La utopía social en tiempos de reinvención, no es una respuesta dada, sino muchas preguntas dándose. ¿Qué le puede aportar la sociología salvadoreña a la utopía en modo latinoamericano? ¿qué tipo de ilusiones, rebeliones y motivación social se pueden socializar desde un El Salvador que no salvaba a su pueblo? Más allá de que fuimos víctimas de la expropiación y la represión desde el primer llanto de la nación, me atrevo a afirmar que El Salvador, en especial, fue bautizado por una utopía que se movió entre las pesadillas y los sueños: las pesadillas de las masacres, la corrupción, la impunidad, la emigración forzada, la delincuencia, el fraude electoral y los salarios mínimos minimizados; y los sueños de libertad, autodeterminación, soberanía, igualdad social, paz, seguridad alimentaria y, como corolario, el “sueño mayor” de que lo público sea mejor que lo privado y que esté a la mano de los pobres, para que éstos sean tratados dignamente como ciudadanos.
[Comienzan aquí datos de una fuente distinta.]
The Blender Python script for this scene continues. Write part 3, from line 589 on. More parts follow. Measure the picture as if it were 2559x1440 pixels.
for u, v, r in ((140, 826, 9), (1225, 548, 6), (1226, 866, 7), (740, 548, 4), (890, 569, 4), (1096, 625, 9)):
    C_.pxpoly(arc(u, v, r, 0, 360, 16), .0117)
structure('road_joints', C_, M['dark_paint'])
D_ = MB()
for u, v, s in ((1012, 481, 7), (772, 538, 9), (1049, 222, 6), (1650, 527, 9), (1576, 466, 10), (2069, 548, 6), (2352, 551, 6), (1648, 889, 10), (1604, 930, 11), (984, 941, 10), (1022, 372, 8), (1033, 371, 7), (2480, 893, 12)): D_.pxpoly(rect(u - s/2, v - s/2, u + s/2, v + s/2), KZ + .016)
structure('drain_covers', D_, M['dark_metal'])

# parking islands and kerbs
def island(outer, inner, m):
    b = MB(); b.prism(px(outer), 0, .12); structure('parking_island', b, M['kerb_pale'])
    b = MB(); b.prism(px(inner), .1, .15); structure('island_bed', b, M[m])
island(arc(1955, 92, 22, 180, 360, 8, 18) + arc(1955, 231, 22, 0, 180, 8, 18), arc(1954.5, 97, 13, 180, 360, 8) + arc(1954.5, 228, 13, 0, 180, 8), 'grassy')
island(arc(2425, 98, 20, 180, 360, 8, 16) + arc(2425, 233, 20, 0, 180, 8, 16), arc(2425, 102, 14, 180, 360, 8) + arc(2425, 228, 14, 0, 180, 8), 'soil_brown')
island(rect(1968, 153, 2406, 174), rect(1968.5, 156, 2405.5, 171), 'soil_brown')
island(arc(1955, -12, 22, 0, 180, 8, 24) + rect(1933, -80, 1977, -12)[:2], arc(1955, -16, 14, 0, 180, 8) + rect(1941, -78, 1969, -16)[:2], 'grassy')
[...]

Como país, seguimos siendo una colonia después de la Independencia: la colonia de la oligarquía, y esa es la razón por la cual somos el pueblo de la paradoja duro-blandito. El sueño mayor que nos acompaña, limitaba, al oeste, con las haciendas cafetaleras que nos expropiaron las tierras comunales, ejidos y manos; al norte, con el ejército genocida que se inventó una guerra para frenar la organización popular de las bananeras y disimular, en cien horas, el desempleo feroz de las décadas; al este y sur oeste, con los manglares que fueron la réplica de la desigualdad social; y el río Lempa, que nos hicieron creer que era el más largo y caudaloso del mundo, nacía en la conciencia de los descalzos, y desembocaba en el mar progresista de las rebeliones del añil, del café, del arroz teñido, de los cuadernos universitarios rotos y, sólo hasta el final de dos siglos que repitieron doscientas veces el primer años, surgió la rebelión de los indignados, cual versión tardía de la revolución francesa en las gradas del Palacio Nacional.
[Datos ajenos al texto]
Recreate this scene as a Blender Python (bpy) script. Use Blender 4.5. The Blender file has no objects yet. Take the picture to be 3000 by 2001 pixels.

Así se forjó eso que, en los años 70 y 80 llamamos utopía social como sinónimo de revolución social, cuyo poder de convencimiento fue tal, que hasta tomamos las armas antes de que fuera demasiado tarde, antes de que el tal Masferrer nos convenciera, para siempre, de la inevitable y feliz dictadura del mínimum vital y su dinero maldito que era cliente asiduo de las cantinas y burdeles. Y es que, desde que abrimos los ojos como país recién nacido, asumimos una utopía que no comprendíamos, aunque la sentíamos y celebrábamos, no obstante ser una patria sin patriotas debido a que la mayoría carecíamos -y carecemos- de patrimonio heredable. Si tuviera que nombrar los muchos fantasma que ha tenido la utopía social, al reflejo me remontaría a los próceres mestizos de la Independencia, a los decretos de Tepetitán, redactados por un indígena analfabeta que se adelantó, más de un siglo, a la declaración de los derechos humanos; a la conciencia de clase que negó a la clase social a la que pertenecía, usando el bálsamo de Teotepeque o el humo de los fusiles de los batallones de fusilamiento; a la huelga general de brazos caídos que se traicionó a sí misma, en 1944, sólo porque no encontró nada mejor que hacer, ni tuvo a quien mandarle un telegrama celebrando el triunfo; a las ideas libertarias que, a solas y en silencio, transcribí de los textos de Marx, para nutrir al cuaderno de sociología general que me sirvió de parapeto en los años 80s; y como corolario, a la rebelión electoral de febrero que, haciendo del celeste una versión existencial de la sangre derramada, nos hizo entrar en el siglo XXI, diecinueve años después de haber iniciado.